The bigger reason is that my own inner work has dominated my to-do list for the past 12 months. This work has been very difficult and very good. I may write about it in the months to come, just in case it contains something useful for you.

For now, though, I want to tell you about the “workshop” where this work takes place: a deep inner stillness, which the Light, whom I often call God, penetrates to make things clear. More and more, I live my whole life into, and out of, that deep inner stillness.

Here’s a story to illustrate what I mean.

Last year my most beloved tribe erupted in conflict. Harsh words were exchanged, a lot of them. We lost good people. Many others, including me, sustained emotional wounds that ache to this day.

I spent nearly a year taking the conflict into the stillness, letting the events turn quietly in my mind and heart and seeing what emerged. The Light illuminated many things, mostly about me and my shortcomings: the sludge in my soul that the conflict brought to light, how that sludge makes me utterly human (warts and all), my insatiable craving for validation and my mistakes in trying to fill it.

The result has left me a bit breathless. The conflict still stings here and there, but the flame has died down to embers. I treasure the lessons I’ve learned and the insights I’ve gained. The exercise of my deep inner place has made it even deeper and more supple.

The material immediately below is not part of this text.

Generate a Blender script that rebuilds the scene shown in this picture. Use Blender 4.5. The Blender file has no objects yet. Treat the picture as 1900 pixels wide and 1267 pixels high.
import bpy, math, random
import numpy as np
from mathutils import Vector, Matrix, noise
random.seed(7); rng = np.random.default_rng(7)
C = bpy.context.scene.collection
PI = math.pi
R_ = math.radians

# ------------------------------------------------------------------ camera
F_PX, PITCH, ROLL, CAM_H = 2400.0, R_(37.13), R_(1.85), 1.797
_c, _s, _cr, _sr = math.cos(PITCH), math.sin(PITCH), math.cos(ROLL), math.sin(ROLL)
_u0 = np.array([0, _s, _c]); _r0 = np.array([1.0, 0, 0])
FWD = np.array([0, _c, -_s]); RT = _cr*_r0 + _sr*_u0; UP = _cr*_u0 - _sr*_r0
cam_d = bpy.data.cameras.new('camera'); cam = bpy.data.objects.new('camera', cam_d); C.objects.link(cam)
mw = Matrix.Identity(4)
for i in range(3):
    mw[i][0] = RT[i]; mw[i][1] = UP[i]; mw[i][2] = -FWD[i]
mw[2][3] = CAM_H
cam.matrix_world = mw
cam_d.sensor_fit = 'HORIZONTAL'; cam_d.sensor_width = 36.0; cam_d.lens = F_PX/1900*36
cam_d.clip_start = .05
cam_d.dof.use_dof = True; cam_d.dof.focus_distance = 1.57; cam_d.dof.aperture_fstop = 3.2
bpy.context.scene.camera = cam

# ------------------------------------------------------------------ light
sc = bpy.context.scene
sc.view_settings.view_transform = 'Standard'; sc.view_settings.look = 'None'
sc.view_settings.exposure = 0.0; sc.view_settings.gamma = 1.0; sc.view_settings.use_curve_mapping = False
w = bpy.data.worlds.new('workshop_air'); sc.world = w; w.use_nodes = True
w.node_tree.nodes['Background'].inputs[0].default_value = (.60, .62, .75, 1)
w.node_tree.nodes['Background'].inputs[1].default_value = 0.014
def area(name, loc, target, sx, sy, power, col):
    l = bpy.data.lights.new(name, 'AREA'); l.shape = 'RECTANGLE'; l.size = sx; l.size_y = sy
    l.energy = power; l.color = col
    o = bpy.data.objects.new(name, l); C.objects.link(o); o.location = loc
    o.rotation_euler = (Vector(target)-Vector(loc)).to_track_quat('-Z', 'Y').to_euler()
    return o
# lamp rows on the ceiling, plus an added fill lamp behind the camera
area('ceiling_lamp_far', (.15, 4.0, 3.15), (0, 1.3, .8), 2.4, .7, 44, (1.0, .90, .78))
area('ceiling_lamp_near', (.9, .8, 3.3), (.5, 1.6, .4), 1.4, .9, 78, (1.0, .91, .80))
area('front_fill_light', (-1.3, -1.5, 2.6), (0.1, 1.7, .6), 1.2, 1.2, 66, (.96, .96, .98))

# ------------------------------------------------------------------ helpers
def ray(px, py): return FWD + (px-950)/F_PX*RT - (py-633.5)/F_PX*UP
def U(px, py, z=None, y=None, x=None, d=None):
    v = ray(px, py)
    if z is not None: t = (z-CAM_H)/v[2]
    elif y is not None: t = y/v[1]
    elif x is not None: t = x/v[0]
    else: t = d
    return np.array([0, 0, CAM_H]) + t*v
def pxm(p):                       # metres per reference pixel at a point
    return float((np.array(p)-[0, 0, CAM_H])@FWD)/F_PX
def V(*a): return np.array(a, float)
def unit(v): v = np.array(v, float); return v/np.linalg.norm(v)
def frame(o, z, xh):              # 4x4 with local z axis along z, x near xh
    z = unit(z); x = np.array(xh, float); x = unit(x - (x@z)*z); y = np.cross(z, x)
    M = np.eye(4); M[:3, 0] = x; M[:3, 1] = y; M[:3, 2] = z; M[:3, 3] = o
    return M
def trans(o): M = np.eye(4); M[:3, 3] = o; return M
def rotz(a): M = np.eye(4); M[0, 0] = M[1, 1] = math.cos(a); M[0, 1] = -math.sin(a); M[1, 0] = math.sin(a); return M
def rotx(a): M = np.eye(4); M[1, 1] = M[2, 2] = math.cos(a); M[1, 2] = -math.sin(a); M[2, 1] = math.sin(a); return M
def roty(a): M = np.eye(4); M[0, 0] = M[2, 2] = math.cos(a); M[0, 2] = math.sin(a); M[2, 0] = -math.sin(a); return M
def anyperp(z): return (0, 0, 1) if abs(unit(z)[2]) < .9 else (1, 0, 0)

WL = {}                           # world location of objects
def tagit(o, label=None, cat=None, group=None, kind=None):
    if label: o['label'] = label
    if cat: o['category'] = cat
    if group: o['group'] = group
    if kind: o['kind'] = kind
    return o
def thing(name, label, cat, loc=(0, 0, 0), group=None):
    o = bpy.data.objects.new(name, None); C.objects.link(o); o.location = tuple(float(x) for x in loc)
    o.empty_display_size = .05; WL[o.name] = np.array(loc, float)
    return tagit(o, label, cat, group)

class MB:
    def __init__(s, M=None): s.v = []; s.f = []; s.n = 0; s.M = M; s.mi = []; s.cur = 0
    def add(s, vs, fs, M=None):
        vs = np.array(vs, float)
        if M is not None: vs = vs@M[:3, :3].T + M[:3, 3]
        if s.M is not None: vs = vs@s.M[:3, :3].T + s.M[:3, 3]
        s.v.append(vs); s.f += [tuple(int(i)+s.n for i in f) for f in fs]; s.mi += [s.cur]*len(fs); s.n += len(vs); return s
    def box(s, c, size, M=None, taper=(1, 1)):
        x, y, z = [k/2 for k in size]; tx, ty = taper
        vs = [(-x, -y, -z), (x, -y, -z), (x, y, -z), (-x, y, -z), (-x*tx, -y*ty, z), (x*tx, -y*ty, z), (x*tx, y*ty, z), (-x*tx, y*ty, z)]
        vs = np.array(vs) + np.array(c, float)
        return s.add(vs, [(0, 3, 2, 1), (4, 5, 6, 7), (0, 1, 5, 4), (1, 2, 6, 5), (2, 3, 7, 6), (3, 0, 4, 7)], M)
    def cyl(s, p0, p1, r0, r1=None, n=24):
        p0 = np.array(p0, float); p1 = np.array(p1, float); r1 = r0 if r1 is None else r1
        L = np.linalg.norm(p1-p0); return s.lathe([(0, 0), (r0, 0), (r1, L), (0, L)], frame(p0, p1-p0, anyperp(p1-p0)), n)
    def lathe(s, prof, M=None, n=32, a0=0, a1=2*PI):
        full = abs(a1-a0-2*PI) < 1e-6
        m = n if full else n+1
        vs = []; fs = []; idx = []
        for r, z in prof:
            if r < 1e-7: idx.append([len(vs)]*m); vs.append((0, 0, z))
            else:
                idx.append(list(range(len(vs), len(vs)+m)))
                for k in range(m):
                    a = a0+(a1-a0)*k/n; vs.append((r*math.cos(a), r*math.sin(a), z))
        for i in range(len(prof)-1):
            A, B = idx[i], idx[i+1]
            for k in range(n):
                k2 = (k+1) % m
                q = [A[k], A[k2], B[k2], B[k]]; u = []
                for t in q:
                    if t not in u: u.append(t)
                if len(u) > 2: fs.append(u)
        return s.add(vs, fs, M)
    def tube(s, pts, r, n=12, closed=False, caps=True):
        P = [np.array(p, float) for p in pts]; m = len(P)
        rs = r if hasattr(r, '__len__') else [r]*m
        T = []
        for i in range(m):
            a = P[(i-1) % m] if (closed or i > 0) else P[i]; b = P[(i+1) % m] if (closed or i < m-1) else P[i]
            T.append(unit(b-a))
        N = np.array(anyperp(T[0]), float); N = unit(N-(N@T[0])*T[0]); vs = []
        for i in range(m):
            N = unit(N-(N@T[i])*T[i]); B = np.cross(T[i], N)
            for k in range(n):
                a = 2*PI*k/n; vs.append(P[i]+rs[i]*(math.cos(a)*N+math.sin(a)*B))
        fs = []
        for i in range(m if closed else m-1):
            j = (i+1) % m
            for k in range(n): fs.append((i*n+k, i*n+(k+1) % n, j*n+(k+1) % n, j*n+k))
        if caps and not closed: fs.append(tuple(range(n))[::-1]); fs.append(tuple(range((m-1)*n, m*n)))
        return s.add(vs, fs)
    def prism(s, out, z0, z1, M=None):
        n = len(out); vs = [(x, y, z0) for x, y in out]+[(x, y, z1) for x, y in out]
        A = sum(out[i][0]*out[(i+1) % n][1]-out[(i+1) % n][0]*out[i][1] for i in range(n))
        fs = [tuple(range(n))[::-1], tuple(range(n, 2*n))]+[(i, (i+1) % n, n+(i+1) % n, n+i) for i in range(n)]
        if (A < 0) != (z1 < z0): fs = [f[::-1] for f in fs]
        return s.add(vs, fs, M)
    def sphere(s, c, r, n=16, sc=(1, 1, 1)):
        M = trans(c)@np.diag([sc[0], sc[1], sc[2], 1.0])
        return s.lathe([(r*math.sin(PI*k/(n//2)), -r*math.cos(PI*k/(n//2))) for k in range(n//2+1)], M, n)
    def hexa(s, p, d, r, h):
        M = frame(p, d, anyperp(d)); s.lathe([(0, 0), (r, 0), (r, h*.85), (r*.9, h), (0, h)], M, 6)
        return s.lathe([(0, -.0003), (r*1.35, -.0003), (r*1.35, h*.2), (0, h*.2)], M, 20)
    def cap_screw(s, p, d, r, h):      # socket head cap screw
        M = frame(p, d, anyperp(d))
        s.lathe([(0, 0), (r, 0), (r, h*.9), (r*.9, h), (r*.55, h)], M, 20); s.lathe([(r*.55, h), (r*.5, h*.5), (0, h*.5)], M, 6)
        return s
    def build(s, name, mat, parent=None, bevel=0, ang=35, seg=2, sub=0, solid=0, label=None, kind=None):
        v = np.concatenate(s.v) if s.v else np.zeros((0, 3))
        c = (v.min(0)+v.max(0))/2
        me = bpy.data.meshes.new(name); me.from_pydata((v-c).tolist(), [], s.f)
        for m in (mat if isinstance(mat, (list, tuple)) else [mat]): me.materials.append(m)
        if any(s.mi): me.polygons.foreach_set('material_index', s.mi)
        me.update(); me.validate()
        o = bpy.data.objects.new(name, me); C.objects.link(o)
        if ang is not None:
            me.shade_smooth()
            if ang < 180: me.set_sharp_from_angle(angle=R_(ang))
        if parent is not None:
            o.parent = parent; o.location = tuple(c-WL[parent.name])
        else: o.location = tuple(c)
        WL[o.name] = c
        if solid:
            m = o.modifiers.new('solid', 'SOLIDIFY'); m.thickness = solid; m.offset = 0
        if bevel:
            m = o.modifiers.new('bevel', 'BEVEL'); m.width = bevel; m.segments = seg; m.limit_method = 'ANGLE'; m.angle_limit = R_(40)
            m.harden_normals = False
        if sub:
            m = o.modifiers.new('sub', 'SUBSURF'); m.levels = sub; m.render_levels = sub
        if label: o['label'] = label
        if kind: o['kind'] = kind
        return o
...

That place, illumined by that Light, is indispensable to me, in the way oxygen is indispensable.

The beauty of the Light is that it doesn’t stay in the deep inner stillness. As the quote at the top of this page notes, it “shines out as through stained glass windows and awakens others to the beauty, hope, and goodness that surrounds us.” Engaging this deep inner stillness, in other words, is a matter of going in to reach out—in to one’s deepest self, out to bless and heal and add beauty to the world. It’s another way of expressing what it means to be contemplative.

I’m not sure what all this means for the blog. I do want to post here more often, but the format and topics may be different. Figuring that out is on the current to-do list. I’d love you to come back from time to time and see what happens.